Nor is this direct and obvious kind of influence the only one of which some plain indications are to be discerned; and without at all following the uncertain track of adventurous speculation, it may fairly be surmised that the same law of interminable connection, a law of moral gravitation, stretches far beyond the limits of the human family, and actually holds in union the great community of intelligent beings. Instances of connection immensely remote, and yet very real, might be adduced in abundance: the influence of history upon the character and conduct of successive generations is of this kind. Whatever imparts force or intensity to human motives, and by this means actually determines the course of life, may assuredly claim for itself the title and respect due to an efficient cause, and must be deemed to exert an impulsive power over the mind.
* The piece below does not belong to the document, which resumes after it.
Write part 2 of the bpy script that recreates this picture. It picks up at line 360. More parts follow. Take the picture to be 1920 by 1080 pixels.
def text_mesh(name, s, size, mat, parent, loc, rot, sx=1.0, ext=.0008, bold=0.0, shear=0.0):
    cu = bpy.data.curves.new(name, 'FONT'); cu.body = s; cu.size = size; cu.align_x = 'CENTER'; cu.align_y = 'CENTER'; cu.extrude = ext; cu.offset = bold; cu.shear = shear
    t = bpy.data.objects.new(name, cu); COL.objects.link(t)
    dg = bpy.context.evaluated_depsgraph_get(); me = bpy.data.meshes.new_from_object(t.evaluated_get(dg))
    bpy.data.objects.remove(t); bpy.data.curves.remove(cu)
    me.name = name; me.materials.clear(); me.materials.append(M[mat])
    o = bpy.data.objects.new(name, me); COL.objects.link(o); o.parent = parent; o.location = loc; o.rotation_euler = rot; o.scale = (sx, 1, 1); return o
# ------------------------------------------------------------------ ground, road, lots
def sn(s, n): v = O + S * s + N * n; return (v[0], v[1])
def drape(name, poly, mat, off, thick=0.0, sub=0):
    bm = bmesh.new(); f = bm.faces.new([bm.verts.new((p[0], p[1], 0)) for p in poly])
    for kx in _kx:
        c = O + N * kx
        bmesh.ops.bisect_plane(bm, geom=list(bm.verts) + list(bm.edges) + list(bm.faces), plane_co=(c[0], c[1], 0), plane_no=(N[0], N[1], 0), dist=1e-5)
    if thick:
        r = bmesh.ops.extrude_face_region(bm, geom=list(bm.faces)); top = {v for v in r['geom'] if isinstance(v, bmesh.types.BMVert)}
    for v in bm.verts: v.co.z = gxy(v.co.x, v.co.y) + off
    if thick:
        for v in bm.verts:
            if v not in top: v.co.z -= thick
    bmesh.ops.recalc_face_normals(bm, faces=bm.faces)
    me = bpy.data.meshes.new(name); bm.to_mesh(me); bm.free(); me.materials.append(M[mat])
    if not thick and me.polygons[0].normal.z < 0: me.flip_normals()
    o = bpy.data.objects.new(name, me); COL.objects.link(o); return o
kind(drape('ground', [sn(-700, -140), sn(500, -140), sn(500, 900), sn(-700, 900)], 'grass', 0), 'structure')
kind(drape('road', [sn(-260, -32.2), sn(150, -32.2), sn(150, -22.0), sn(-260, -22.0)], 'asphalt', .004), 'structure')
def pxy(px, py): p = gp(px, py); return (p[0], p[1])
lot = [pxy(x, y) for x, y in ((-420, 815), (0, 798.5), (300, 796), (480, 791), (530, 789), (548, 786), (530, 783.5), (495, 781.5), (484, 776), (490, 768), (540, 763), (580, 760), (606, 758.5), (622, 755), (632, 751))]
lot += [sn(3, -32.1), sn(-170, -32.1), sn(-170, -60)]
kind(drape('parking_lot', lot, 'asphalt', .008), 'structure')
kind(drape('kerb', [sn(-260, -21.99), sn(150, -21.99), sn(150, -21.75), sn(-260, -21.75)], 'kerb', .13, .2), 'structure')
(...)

Now the records of history, how long soever may have been the line of transmission which has brought them to our times, fraught as they are with instances applicable to all the occasions of real life, do thus, in a very perceptible degree, affect the sentiments and mould the characters of mankind; nor will any one speak slightingly of this species of causation who has compared the intellectual condition of nations rich in history with that of a people wholly destitute of the memorials of past ages. The story of the courage, or constancy, or wisdom of the men of a distant time becomes, in a greater or a less degree, a subsidiary cause of the conduct of the men of each succeeding generation. Thus the few individuals in every age to whom it has happened to live, and act, and speak under the focus of the speculum of history, did actually live, and labor, and suffer for the benefit of mankind in all future times; just as truly as a father toils for the advantage of his family. And if the whole amount of the influence which has in fact flowed from the example of the wise, the brave, and the good, could have been placed in prophetic vision before them, while in the midst of their arduous course, would not these worthies contentedly and gladly have purchased so immense a wealth of moral power at the price of their personal sufferings?